▶ _Instructions to follow_
Quote only the lines from the top of the listing below down to and including the line with "M_FLAKE, .8, 14)".
[Start Task inputs]
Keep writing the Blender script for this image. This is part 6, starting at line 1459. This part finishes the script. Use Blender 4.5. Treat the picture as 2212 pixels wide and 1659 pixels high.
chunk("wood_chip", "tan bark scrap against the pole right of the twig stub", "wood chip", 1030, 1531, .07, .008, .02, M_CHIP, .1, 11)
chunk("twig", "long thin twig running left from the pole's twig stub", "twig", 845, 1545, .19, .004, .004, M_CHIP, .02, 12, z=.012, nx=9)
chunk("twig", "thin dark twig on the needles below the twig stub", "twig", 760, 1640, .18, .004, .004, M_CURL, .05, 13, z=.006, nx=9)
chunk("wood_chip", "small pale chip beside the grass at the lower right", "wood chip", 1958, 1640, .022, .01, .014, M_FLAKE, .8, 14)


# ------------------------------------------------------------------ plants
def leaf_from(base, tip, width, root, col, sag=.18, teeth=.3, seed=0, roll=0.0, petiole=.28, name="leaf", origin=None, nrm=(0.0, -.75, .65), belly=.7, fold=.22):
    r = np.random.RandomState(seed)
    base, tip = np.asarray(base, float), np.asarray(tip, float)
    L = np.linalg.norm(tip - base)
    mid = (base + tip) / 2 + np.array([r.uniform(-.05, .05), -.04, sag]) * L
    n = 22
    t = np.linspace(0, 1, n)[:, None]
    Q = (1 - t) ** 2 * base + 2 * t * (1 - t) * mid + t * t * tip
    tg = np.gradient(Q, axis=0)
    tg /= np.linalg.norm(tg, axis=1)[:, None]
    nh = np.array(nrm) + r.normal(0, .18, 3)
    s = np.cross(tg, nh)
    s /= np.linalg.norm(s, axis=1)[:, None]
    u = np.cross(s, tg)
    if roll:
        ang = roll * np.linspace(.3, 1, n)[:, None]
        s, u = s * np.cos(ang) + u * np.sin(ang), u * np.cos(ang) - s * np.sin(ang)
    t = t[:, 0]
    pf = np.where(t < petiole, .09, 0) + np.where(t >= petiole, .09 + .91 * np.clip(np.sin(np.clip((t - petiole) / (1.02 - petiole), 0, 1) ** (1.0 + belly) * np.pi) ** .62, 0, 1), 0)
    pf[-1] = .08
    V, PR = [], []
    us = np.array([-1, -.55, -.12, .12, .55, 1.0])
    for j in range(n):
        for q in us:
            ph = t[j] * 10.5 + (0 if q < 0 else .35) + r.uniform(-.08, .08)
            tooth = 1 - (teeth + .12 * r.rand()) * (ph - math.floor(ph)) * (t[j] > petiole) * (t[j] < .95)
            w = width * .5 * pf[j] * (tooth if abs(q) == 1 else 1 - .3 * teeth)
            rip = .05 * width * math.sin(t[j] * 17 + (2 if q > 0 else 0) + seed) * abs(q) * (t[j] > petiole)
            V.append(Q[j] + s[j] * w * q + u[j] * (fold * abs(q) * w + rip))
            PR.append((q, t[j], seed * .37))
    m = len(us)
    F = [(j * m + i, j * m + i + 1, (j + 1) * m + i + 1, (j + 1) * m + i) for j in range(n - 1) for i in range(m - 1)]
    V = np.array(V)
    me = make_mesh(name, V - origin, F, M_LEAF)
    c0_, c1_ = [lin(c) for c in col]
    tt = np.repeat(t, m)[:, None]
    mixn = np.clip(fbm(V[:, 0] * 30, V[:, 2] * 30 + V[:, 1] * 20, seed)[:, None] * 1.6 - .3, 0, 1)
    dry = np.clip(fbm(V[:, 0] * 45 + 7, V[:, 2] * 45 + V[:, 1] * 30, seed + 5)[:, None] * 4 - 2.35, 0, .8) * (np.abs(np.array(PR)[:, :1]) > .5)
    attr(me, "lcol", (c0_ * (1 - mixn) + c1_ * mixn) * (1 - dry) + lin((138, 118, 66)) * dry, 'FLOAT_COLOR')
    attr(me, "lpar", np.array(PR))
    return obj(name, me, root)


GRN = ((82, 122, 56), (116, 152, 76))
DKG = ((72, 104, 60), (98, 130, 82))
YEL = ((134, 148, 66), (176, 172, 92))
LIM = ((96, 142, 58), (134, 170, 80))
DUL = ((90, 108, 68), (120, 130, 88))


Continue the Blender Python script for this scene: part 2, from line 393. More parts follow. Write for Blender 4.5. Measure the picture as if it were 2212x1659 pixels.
[End Task inputs]
▶ _Expected output_
Keep writing the Blender script for this image. This is part 6, starting at line 1459. This part finishes the script. Use Blender 4.5. Treat the picture as 2212 pixels wide and 1659 pixels high.
chunk("wood_chip", "tan bark scrap against the pole right of the twig stub", "wood chip", 1030, 1531, .07, .008, .02, M_CHIP, .1, 11)
chunk("twig", "long thin twig running left from the pole's twig stub", "twig", 845, 1545, .19, .004, .004, M_CHIP, .02, 12, z=.012, nx=9)
chunk("twig", "thin dark twig on the needles below the twig stub", "twig", 760, 1640, .18, .004, .004, M_CURL, .05, 13, z=.006, nx=9)
chunk("wood_chip", "small pale chip beside the grass at the lower right", "wood chip", 1958, 1640, .022, .01, .014, M_FLAKE, .8, 14)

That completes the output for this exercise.